ROUND LAKE — Selkirk Outdoor Leadership & Education celebrated its tenth anniversary by creating a pollinator garden at Round Lake State Park.

“Since the summer of 2012, Selkirk Outdoor Leadership & Education or SOLE has been developing and facilitating intentional and transformational experiential education programs for over 6,500 local and regional youth in and around the waterways and wildlands, in and around, Sandpoint,” founder and executive director Dennison Webb said in a press release.

In celebration, SOLE officials and several Sandpoint High School students built a pollinator garden at Round Lake early this June.

“It is SOLE’s hope that this local garden will not only serve to provide critical habitat for local and migrating pollinators like bees, butterflies, birds, and bats; it will also provide an outdoor learning classroom for youth…where they can actively study and conduct research on pollinators in real time,” Webb said in the press release.

Webb said SOLE does several outdoor educational and conservation programs. “Kids learn the why and how of what we do,” he added.

All fifth graders in the Lake Pend Oreille School District go to SOLE’s mountain field campus at Schweitzer in the winter for a three-day crash course in snow science and avalanche awareness. According to Webb, SOLE wants kids to learn about snow science since “snowpack is where most of our drinking water comes from.”

From hunters to tree-huggers, “all backgrounds can come together in a non-controversial way” and learn about conservation efforts in the area. Webb said he was particularly proud of SOLE’s “Junior Naturalist” summer program for kids ages 4 to 9, noting there aren’t many outdoor programs for kids in that age group.

Webb underscored the need for outdoor play when it comes to child development. “Culturally, it’s changed now. We used to grow up playing outside and building forts,” he said.

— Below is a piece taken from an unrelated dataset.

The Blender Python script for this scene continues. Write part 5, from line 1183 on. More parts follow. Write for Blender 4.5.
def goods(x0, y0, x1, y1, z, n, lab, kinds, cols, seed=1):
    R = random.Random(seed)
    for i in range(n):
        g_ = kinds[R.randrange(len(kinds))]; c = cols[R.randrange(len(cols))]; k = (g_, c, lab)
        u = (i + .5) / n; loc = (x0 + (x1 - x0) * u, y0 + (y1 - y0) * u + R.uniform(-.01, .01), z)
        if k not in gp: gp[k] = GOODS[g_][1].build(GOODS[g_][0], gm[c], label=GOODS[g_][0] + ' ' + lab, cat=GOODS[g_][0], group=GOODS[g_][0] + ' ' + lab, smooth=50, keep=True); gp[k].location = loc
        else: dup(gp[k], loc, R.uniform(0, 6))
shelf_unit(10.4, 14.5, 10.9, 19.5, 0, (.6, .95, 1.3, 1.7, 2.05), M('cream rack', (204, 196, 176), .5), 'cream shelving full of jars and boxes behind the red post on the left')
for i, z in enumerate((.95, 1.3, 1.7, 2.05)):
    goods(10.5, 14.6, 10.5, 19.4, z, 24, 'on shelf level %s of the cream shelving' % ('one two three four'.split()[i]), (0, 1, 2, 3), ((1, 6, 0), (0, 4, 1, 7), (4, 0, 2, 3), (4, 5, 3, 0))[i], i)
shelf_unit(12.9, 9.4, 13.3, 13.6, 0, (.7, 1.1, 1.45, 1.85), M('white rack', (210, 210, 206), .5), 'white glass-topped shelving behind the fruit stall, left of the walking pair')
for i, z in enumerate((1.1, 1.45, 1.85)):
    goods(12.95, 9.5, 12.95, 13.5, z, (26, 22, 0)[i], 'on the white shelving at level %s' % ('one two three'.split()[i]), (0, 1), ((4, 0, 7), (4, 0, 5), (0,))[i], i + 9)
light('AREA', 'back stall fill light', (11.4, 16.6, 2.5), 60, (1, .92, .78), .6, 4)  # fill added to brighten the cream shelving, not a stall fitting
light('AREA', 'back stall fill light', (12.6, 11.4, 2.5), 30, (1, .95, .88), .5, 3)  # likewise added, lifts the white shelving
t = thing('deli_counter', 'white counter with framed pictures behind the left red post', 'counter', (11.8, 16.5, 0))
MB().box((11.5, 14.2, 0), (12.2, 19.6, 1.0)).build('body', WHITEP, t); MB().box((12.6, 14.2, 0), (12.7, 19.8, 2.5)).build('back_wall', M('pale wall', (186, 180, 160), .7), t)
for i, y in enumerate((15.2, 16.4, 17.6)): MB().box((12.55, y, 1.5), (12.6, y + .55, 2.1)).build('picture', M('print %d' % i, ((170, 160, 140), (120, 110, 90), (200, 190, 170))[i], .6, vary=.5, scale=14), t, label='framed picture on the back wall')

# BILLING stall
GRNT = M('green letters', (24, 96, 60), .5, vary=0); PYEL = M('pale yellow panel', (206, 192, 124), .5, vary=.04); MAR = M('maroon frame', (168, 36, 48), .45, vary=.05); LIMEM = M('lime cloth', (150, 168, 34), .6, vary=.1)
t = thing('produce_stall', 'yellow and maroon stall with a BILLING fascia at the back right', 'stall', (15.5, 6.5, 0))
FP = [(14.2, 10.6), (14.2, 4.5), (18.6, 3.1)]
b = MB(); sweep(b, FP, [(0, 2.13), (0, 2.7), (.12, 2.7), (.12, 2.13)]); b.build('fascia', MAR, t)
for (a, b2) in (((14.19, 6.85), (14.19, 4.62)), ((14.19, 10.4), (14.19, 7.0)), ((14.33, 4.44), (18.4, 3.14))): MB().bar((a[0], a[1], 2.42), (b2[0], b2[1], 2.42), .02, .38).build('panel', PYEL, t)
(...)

This year, SOLE partnered with United Way of North Idaho and Head Start. Youth who need them receive scholarships and are bused to Round Lake State Park, where they are exposed to a wealth of ecological diversity.

SOLE likes to use Round Lake because of the various ecosystems, public outreach potential, and to support Idaho’s “great state park system,” Webb said.

“We meet a lot of people who aren’t from here” at Round Lake, Webb said, adding that they encourage them to “leave no trace.”

Round Lake is a “kettle pond,” which is sometimes left behind when a glacier melts. This means there is a lot of environmental history and ecological diversity at the park. It is a prime location to learn about forest and wetland ecosystems, Webb said.

Webb said that since it is their preferred outdoor classroom, they decided to build the pollinator garden there. Amidst a drop in pollinator populations worldwide, pollinator gardens are increasing in popularity.

“Make sure you shout out John Hastings and All Seasons [Garden and Floral]. They donated all the plants we used,” Webb said.

“We always love collaboration,” Webb said. Regular partnerships include Idaho Fish and Game, Ducks Unlimited, and the Winter Wildlands Alliance.

“The board is very excited to reach this [10-year] milestone,” Webb said, but the vision has now shifted to the next generation of conservationists and outdoor educators. “I’m not getting any younger,” Webb quipped. “We want this to last for a long time.”